Saturday, June 4, 2016

Of Tribes And Tribal Carpets

I recently read a very well written article in the New York Times (sent by a friend, Danny, who wanders about, collecting tribal carpets that are woven in central Asia and neighbouring regions).  It was about how the original art of making Persian rugs may not survive much longer.

This is unfortunately true of many tribal products and, in fact, their very way of life.  While some tribes manage to adapt to a changing world successfully, many end up being exploited and some slowly die out for lack of options.

When we were in Delhi last winter, we visited Dilli Haat, a large area set up by the government to promote the sale of crafts directly by craftsmen.  Over the years, we have been seeing more and more stalls which obviously have no craftsmen, just middle men, and this year we saw a large outlet selling cheap carpets.  The carpets looked quite attractive (not masterpieces of any kind but very nice and good value for money) - they were so incredibly cheap that we wondered how they were made.  They were obviously not handmade, the salesperson said they came from a kind of factory.  He was very keen to sell us some and even said we could take them home, roll them out and return them if we did not like them.  He made it so simple and accessible for customers that I knew that tribal (or any handwoven) carpets wouldn't stand a chance against these.

Here is what Danny said, when I mentioned this to him:

"The fact of the matter is that there are really no mysterious bargains to be you rightly pointed out, the carpets you saw in Delhi were modern reproductions of old material....they do not "knot" them, they "tuft" them and back them up with glue...a process that takes a tiny fraction of time and very little manual effort (and no creativity).  

What is funny is that many of these modern things are actually being made in China...the bazaars in Turkey and Morocco are full of Chinese production of imitations made to copy Central Asian products.  They jokingly refer to the Grand Bazaar in Istanbul as the Chinese Bazaar.  We are truly becoming a global culture!

But in a way one cannot blame the old artisans to look for more efficient means of livelihood and creature comforts that a nomadic life does not easily provide for. "

We have been witnessing the erosion of tribal lifestyles in many places during our travel, within India (Kutch, Nagaland, the Andamans) and outside the country as well (Burma, Borneo, America and many other countries) - the tales are too numerous to narrate.  What can we do about it?  Sadly, not much.  Tribal lives are governed by modern politics, economics and the exploitation of natural resources by urban dwellers.  I think all we can do is to be sensitive to the needs of tribals and respect their ways of living (Just to illustrate - I have seen people talk about and treat some tribals in the Andamans as if they were an inferior kind of animal.  Many years ago, the government decided to 'uplift' their living conditions by building concrete toilets in the thick of these beautiful islands, which the tribals had no idea what to do with).  To step gently into their areas, if at all.  And not to endorse products which involve exploitation of the tribals or their natural resources.  Specifically, in the case of carpets - if one has the resources, it would be good to buy one original handwoven carpet rather than lots of cheap ones.

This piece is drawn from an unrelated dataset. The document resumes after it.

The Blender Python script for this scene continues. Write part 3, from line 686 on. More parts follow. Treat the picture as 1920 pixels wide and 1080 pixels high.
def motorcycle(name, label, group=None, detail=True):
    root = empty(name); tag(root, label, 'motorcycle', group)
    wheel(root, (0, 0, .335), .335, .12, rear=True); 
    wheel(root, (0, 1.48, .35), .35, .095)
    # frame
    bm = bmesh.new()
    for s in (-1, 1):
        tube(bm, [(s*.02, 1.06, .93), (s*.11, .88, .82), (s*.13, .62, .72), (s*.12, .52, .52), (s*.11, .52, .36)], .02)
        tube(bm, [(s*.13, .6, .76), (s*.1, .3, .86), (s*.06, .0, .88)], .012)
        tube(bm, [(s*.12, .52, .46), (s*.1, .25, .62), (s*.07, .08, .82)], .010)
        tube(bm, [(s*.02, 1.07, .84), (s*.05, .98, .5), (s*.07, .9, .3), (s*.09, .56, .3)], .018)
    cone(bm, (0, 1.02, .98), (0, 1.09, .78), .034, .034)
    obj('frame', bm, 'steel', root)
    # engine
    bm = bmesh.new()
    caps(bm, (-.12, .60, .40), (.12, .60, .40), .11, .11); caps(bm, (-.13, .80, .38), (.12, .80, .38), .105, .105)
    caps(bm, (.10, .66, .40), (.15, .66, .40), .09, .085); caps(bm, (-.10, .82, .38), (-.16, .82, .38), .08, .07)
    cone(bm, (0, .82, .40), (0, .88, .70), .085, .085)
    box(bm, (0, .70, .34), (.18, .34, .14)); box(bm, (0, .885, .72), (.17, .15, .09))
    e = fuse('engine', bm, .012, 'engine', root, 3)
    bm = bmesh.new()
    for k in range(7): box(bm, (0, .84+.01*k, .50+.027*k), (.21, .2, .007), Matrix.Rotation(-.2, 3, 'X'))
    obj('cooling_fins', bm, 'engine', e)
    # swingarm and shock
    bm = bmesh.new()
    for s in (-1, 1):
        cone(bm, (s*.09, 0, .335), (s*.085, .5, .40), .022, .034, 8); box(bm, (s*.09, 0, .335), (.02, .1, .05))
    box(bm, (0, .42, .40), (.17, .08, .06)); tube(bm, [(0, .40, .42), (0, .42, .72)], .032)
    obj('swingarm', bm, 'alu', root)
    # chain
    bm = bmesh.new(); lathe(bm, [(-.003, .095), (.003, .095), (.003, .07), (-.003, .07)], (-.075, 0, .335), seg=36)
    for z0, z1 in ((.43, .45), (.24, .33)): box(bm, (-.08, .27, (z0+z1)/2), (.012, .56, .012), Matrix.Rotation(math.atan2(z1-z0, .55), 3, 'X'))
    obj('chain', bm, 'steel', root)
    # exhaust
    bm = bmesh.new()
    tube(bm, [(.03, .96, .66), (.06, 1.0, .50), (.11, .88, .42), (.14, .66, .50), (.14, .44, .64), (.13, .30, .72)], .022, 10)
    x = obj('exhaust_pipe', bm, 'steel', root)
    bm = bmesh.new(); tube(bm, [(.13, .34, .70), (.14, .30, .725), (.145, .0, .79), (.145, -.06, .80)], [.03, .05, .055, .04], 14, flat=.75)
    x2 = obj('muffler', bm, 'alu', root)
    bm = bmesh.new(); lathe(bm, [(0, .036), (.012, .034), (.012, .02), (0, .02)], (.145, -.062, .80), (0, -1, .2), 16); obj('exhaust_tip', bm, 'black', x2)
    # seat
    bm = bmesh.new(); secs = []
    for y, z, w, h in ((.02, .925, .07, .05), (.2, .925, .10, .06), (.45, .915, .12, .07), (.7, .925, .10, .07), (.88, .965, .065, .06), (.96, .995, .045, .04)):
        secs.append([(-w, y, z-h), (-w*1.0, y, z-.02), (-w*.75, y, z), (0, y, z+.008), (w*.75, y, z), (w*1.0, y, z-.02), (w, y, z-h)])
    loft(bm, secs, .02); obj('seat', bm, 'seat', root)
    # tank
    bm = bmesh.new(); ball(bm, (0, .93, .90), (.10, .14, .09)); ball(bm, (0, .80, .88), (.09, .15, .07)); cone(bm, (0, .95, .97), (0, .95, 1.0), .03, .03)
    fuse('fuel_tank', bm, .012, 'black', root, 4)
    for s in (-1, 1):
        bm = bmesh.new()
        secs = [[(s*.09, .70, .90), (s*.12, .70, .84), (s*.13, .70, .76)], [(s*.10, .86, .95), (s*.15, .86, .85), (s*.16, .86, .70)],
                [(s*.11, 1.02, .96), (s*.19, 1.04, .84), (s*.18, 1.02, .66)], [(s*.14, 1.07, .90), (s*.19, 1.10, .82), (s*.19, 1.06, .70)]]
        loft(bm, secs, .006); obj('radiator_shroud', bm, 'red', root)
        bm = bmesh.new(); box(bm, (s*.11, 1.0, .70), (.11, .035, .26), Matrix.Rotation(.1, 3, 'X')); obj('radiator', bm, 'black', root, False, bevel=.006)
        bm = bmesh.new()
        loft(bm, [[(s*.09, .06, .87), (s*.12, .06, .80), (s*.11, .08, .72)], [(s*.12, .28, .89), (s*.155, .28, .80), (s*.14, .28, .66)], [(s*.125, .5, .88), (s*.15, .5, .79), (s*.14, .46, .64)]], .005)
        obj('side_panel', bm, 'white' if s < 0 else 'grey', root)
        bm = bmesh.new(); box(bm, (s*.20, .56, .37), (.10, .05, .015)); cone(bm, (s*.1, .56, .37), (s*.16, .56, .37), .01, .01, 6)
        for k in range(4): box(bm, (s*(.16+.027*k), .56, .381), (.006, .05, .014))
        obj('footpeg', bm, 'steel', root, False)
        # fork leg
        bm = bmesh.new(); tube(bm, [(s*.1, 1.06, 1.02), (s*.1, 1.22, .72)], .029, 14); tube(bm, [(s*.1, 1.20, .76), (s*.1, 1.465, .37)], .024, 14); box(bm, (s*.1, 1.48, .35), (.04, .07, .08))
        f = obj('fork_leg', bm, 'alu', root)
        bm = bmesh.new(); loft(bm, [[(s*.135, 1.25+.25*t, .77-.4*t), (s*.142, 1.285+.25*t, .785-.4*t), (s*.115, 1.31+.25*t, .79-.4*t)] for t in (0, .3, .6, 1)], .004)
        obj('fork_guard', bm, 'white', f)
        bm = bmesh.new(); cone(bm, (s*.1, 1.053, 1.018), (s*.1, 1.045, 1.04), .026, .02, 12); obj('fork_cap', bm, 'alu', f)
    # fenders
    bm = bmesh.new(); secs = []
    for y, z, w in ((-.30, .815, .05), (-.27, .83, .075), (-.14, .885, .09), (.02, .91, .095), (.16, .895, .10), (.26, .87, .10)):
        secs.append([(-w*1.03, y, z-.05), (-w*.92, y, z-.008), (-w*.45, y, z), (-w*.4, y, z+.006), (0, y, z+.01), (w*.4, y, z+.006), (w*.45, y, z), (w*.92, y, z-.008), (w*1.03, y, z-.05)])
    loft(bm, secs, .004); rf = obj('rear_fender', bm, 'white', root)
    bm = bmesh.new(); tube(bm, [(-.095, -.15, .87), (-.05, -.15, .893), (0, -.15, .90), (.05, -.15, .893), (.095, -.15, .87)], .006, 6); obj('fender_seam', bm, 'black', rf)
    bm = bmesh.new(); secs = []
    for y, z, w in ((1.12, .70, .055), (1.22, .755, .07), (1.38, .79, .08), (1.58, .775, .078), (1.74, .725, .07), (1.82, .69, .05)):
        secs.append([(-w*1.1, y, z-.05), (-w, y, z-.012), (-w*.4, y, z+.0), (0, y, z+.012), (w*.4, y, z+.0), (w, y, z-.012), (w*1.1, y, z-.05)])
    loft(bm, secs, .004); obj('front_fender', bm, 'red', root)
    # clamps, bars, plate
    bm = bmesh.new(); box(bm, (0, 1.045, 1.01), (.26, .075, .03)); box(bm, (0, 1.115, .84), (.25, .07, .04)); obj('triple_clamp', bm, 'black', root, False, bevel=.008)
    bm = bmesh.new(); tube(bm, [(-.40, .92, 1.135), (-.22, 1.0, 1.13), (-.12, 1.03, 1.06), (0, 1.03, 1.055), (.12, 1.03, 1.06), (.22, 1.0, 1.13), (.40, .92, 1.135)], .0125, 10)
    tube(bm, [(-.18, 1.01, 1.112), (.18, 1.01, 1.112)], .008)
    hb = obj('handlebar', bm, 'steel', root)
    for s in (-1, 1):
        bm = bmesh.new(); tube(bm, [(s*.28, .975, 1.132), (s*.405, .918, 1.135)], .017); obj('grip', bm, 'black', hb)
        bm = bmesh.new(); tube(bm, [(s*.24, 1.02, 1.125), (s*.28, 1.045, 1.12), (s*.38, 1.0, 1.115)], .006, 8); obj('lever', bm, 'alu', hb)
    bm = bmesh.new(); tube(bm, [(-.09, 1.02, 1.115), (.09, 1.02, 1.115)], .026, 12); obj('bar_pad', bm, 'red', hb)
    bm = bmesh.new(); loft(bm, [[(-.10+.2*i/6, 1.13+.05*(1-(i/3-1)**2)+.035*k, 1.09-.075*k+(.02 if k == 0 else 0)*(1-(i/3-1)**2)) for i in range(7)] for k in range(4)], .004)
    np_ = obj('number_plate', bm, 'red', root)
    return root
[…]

We did buy a rug from Dilli Haat, as a mat for my little son to play on (as this can be easily washed and dried).  It's a very cheerful one - pale yellow with big flowers that are attractive in a nursery setting (and there were several identical ones, in different colours so we knew we were not buying anything unique!).  In the same room, beside this rug, I have kept a tribal rug, for my son to lie upon when he's sleepy.  The contrast between the two is enormous, when seen side by side.  The machine made rug is pleasant, extremely cheerful and functional.  It looks very much in place in an urban setting.  The tribal rug is wonderfully soft and comfortable.  Its colours reflect in some way the beauty of the natural world.  It is clearly an individual's creation - varying shades are used in an asymmetric manner that results in a rugged and timeless beauty.  My son looks at the colours, patterns and shapes of both rugs.  But when it comes to nose rubbing (a high accolade), it's the tribal one that he always chooses.